Nea affiliates in at least nine states--including Connecticut, Iowa, Indiana, Kentucky, Maryland, Michigan, South Dakota, Vermont, and Virginia--will be actively pursuing the creation of such boards this legislative session, said Sharon Robinson, director of nea's division of instruction and professional development.

Lawmakers in Arkansas, Hawaii, Massachusetts, and New York may also consider the creation of such boards.

But Ms. Robinson noted that few state licensing boards would now meet the nea's official policy. "We're urging each state affiliate to work within the political context of their state environment," she said, "and to make whatever improvements are possible."

"Some states might end up trading off the teacher majority for autonomy," she noted, "and that's not a bad tradeoff, if you have to do that."

"I would not call it a change in posiel10ltion," she added. "I would call it 'getting smart' by virtue of having been out there in a more concerted way and trying to make this happen."
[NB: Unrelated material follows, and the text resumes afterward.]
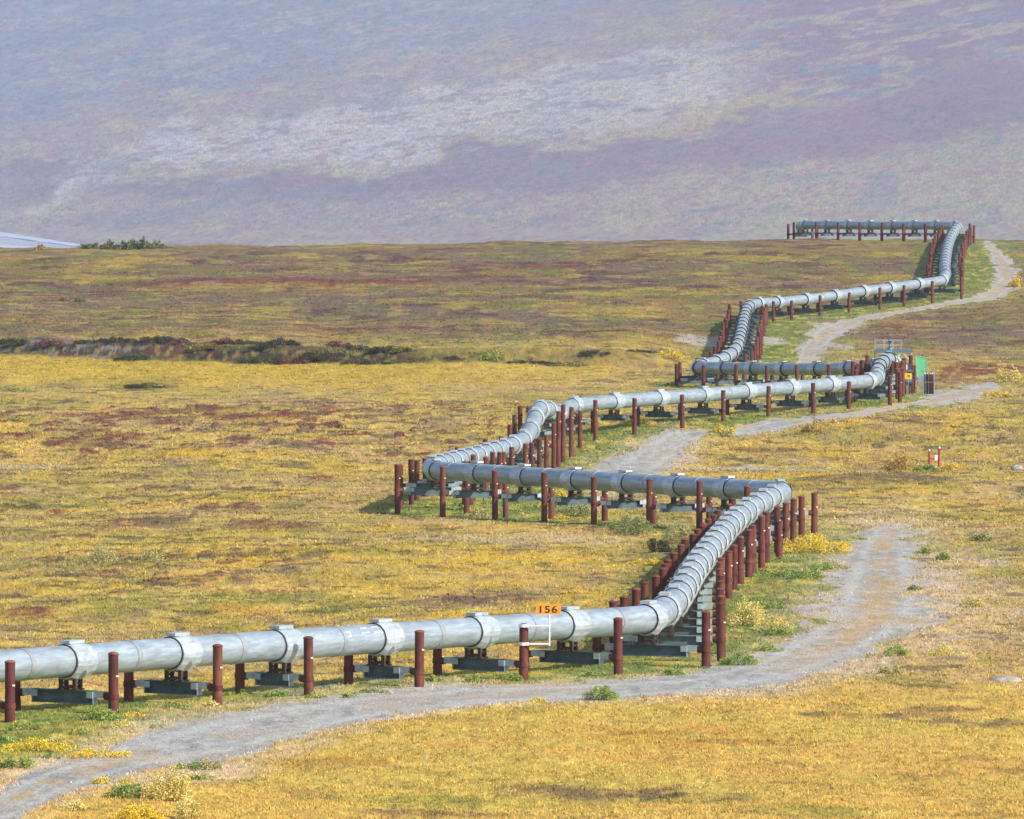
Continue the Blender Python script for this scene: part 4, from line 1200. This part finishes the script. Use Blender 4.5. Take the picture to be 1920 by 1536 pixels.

Exactly what kind of licensing board an affiliate wishes to pursue is strictly up to each state, she said.

Reform Agenda 'Entrenched'

One of the central questions now facing the nea is how deep the commitment to its reform agenda runs.

Ms. Futrell steps down in July after six years as the organization's president. Since 1984, when the union published An Open Letter to America on Schools, Students, and Tomorrow, the nea has been refining and clarifying its reform agenda, she said.

"Perhaps people didn't think we were moving rapidly enough or extensively enough," she said last week, "but I don't think that the organization has been dragging its feet."

"I think that the organization tends to be very thorough and tries to be very careful about what it does--obviously, because if we're not, millions of people could get hurt, including millions of children."

Now, she claims, the union's new agenda is "well entrenched within the organization and within our state and local affiliates--in some more so than others."

But the real test, some say, is how far Ms. Futrell's initiatives--and her vision--will outlive her tenure.